SOURCE EXCERPT
- - -

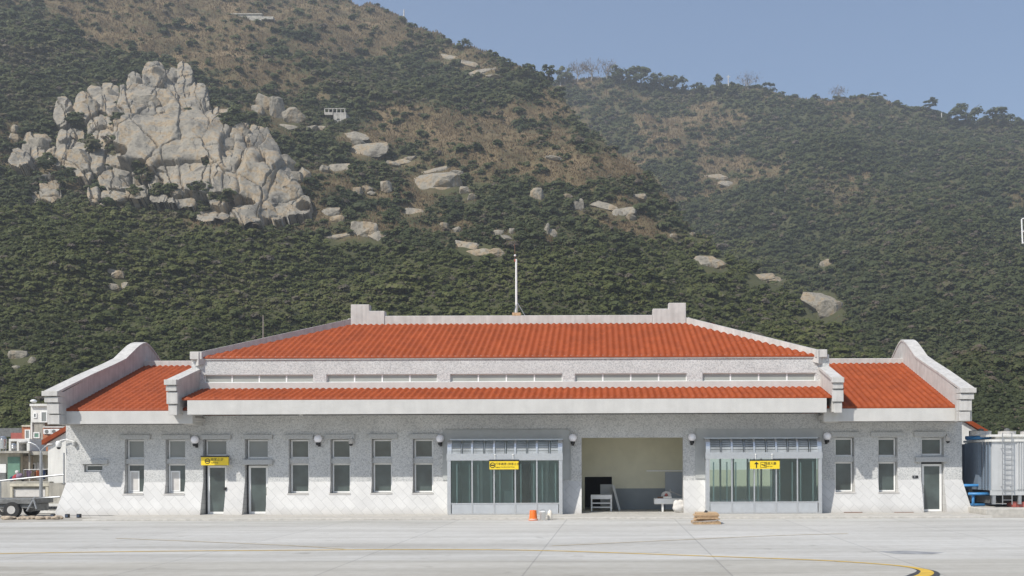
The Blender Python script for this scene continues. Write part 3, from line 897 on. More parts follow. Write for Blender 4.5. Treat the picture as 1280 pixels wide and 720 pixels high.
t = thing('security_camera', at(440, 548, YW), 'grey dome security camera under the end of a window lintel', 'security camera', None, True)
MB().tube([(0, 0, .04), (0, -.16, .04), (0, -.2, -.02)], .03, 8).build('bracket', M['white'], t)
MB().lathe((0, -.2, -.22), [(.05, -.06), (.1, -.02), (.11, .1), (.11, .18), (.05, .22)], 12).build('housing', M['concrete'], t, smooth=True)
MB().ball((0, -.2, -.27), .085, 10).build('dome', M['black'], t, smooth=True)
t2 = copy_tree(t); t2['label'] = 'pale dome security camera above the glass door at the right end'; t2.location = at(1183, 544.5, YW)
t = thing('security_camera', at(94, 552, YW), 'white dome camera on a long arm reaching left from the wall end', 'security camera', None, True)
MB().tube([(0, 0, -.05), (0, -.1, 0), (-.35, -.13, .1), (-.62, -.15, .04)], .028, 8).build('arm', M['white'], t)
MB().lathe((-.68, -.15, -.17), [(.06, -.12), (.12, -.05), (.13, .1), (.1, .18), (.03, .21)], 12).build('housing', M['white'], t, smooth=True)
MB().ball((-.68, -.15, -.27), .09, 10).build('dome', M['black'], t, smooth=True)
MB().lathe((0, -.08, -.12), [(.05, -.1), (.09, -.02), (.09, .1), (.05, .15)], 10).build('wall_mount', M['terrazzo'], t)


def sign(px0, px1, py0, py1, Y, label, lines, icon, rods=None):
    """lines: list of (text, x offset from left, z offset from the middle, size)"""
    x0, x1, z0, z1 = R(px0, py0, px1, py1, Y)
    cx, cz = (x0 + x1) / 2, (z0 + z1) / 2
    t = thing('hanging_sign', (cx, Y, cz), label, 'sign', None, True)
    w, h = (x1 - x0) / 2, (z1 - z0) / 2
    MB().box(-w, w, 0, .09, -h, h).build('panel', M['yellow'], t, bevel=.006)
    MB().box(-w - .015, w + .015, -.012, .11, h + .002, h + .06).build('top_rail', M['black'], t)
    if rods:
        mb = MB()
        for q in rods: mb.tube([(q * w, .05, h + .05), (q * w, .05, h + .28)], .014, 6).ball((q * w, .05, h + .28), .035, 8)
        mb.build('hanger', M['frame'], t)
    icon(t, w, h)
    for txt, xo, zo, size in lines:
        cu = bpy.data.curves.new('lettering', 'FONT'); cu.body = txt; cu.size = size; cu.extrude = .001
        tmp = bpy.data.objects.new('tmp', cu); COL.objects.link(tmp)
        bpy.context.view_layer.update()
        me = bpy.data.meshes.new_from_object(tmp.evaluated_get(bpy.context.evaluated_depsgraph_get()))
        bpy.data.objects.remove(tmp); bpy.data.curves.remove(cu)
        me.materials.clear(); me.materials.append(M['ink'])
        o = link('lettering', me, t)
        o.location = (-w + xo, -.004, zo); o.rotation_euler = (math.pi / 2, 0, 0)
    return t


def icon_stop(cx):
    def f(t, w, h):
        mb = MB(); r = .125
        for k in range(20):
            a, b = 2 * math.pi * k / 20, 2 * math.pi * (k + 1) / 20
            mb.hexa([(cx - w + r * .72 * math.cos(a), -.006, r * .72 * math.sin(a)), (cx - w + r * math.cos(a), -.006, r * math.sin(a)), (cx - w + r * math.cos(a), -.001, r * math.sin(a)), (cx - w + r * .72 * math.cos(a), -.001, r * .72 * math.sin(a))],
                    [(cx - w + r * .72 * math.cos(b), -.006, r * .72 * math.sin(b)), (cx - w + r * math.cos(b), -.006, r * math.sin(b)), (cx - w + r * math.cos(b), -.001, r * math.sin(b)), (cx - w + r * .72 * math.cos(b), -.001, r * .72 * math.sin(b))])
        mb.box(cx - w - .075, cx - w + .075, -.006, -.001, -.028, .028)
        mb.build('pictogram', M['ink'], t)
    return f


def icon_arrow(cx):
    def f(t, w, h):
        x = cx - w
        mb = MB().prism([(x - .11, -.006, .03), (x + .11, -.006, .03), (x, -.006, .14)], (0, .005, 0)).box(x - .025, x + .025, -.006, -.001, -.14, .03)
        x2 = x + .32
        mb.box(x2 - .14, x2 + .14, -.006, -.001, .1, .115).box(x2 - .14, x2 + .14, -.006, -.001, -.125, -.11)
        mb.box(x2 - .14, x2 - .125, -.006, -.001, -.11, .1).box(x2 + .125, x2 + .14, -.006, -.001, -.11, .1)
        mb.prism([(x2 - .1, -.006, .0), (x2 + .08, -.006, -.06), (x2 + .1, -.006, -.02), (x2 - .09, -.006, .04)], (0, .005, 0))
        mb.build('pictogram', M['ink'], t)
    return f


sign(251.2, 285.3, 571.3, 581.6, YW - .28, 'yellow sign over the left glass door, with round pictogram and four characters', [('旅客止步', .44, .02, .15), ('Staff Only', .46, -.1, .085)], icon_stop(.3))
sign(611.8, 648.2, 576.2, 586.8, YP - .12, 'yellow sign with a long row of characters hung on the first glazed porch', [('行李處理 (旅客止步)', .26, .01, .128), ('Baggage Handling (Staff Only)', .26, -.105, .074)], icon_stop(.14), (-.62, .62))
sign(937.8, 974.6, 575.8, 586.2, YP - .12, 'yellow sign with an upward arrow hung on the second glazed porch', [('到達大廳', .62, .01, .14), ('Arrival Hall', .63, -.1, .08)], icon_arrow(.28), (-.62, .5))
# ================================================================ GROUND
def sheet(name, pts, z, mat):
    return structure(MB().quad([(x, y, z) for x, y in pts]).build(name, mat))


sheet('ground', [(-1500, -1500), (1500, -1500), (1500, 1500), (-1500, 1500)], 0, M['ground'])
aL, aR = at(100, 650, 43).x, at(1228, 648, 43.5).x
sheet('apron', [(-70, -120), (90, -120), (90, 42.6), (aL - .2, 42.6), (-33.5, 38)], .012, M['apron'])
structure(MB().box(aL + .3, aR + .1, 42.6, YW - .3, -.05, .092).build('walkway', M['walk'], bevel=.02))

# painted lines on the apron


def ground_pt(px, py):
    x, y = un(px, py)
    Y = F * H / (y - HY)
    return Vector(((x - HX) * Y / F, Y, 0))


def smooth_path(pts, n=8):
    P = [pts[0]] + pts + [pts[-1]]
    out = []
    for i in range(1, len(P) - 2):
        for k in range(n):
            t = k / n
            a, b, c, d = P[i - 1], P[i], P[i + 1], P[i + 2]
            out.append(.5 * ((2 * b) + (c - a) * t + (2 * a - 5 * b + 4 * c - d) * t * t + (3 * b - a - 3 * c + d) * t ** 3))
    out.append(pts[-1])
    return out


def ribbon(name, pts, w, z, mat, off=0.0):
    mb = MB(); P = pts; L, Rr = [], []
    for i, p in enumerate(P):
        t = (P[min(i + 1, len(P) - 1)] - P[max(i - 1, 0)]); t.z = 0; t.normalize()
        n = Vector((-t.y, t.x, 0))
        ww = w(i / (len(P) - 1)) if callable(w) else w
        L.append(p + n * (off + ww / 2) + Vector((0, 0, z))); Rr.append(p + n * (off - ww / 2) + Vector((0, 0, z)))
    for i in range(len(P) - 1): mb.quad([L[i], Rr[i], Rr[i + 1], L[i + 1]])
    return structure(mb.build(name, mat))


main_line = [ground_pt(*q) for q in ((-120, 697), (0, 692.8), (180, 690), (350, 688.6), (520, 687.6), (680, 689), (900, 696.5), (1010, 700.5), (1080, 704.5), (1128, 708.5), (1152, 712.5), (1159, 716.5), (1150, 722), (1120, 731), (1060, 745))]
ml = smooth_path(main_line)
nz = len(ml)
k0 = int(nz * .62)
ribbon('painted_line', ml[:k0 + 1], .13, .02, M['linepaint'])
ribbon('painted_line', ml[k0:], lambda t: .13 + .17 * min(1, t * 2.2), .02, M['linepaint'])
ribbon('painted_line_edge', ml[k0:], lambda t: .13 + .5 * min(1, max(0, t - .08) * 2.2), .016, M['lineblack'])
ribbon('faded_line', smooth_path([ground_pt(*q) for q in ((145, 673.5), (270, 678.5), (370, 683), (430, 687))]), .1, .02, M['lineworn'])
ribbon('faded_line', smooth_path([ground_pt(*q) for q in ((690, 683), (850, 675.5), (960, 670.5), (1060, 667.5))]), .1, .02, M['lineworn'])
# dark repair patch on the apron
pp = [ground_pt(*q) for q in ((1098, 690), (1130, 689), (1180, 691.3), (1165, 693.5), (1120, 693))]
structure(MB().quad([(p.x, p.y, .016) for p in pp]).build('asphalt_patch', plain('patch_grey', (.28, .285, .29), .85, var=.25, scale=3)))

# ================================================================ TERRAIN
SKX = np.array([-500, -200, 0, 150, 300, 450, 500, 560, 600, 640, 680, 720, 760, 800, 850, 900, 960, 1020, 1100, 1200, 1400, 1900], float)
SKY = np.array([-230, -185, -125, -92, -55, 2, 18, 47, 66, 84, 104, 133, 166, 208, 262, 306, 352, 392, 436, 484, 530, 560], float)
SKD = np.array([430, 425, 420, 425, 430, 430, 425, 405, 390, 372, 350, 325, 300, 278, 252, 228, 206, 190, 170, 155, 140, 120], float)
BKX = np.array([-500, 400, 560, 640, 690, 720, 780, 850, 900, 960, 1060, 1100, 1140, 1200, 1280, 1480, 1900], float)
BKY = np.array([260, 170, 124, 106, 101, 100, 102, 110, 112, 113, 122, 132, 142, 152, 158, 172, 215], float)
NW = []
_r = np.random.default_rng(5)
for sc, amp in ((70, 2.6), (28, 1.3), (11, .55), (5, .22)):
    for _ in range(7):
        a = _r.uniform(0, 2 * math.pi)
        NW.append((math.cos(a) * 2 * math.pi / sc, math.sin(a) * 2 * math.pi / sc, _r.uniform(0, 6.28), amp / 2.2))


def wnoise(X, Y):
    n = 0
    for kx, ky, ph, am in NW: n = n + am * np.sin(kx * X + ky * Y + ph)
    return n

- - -

SET PROBLEM
Starting with the first line of the data above and ending with the line containing "10).build('wall_mount', M['terrazzo'], t)", please restate every line exactly, leaving images out.

TASK OUTPUT
The Blender Python script for this scene continues. Write part 3, from line 897 on. More parts follow. Write for Blender 4.5. Treat the picture as 1280 pixels wide and 720 pixels high.
t = thing('security_camera', at(440, 548, YW), 'grey dome security camera under the end of a window lintel', 'security camera', None, True)
MB().tube([(0, 0, .04), (0, -.16, .04), (0, -.2, -.02)], .03, 8).build('bracket', M['white'], t)
MB().lathe((0, -.2, -.22), [(.05, -.06), (.1, -.02), (.11, .1), (.11, .18), (.05, .22)], 12).build('housing', M['concrete'], t, smooth=True)
MB().ball((0, -.2, -.27), .085, 10).build('dome', M['black'], t, smooth=True)
t2 = copy_tree(t); t2['label'] = 'pale dome security camera above the glass door at the right end'; t2.location = at(1183, 544.5, YW)
t = thing('security_camera', at(94, 552, YW), 'white dome camera on a long arm reaching left from the wall end', 'security camera', None, True)
MB().tube([(0, 0, -.05), (0, -.1, 0), (-.35, -.13, .1), (-.62, -.15, .04)], .028, 8).build('arm', M['white'], t)
MB().lathe((-.68, -.15, -.17), [(.06, -.12), (.12, -.05), (.13, .1), (.1, .18), (.03, .21)], 12).build('housing', M['white'], t, smooth=True)
MB().ball((-.68, -.15, -.27), .09, 10).build('dome', M['black'], t, smooth=True)
MB().lathe((0, -.08, -.12), [(.05, -.1), (.09, -.02), (.09, .1), (.05, .15)], 10).build('wall_mount', M['terrazzo'], t)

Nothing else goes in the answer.